World’s first robot hotel loses love for robots | Daily News

World’s first robot hotel loses love for robots

The world’s first robot hotel has ditched half its 243 android staff - as they do not work as well as humans. The Henn-na Hotel in Japan - translated as Strange Hotel - found that robots annoyed the guests and would often break down.

Guests complained their robot room assistants thought snoring were commands and would wake then up repeatedly during the night. Meanwhile the robot at the front desk could not answer basic questions. And human staff ended up working overtime to repair robots that stopped working.

One staff member said, “It’s easier now that we’re not being frequently called by guests to help with problems with the robots.”

Strange Hotel, in Sasebo, opened in 2015 amid a blaze of publicity and was recognised by the ‘Guinness Book of World Records’ as the first all robot hotel in the world.

It originally had 80 robots and number soon tripled. But according to the Wall Street Journal, problems began soon after.

Guests said that when they stayed at the hotel about half the robot dancers would not be working. Others became frustrated with the in-room assistant, called Churi, because of its tulip-shaped head, which could do nothing more than basic conversations or adjust the heat and light, far short of Apple’s Siri and Amazon’s Alexa interactive systems.

Atsushi Nishiguchi, who stayed at the hotel in 2017, said that after growing frustrated with Churi he tried to call the hotel reception but found there was no phone in his room - because he was supposed to use Churi.

He had to call the front desk on his mobile and reach a human.

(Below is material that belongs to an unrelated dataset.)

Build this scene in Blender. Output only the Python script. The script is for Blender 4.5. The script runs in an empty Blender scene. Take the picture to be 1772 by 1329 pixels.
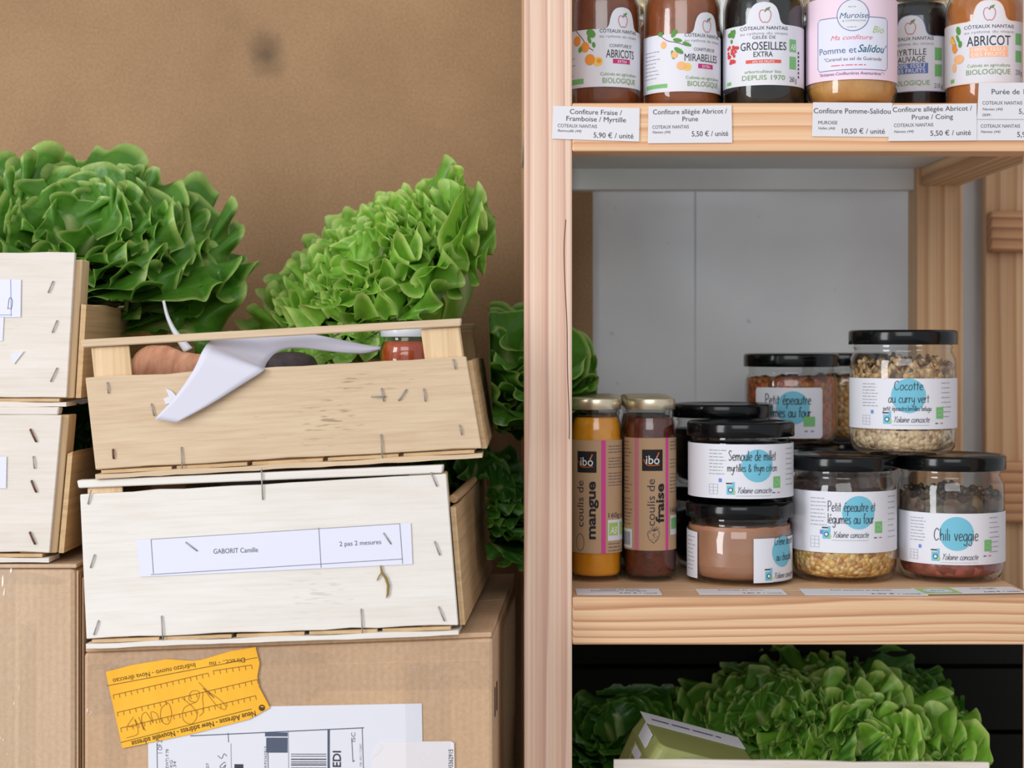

Yoshihisa Ishikawa was repeatedly woken by Churi asking him, “Sorry, I couldn’t catch that. Could you repeat your request?”

At 6 am he realised what was wrong - his snoring was triggering its auto response. Churi developed such a bad reputation that she was removed entirely from the hotel, managers said.

The robot receptionist was also replaced because it could not tell guests about things like flight schedules or help them plan things to do in their stay. In its place are two Velociraptor robots but humans have to help them as well - by copying the passports of new guests.

The hotel’s manager, Takeyoshi Oe, said that the high cost of replacing the robots meant that some of them were four-years-old, which is a lifetime in the robot world. Other issues included two robot luggage carriers which were out of use because they could only reach 24 of the 100 rooms.

The robots can only go on flat surfaces and break down if they get wet when outside moving between buildings. Hideo Sawada, president of the travel company which owns the Strange Hotel, told the Wall Street Journal he had not given up on the idea of a robot hotel, but admitted it needed some tweaking.

He said, “When you actually use robots you realise there are places where they aren’t needed - or just annoy people.”

The fate of the Strange Hotel contrasts with the vision of the future that consumers are sold when it comes to technology. Internet-connected appliances are supposed to make our lives more convenient while self-driving cars will remove the need for drivers in vehicles - or so the theory goes.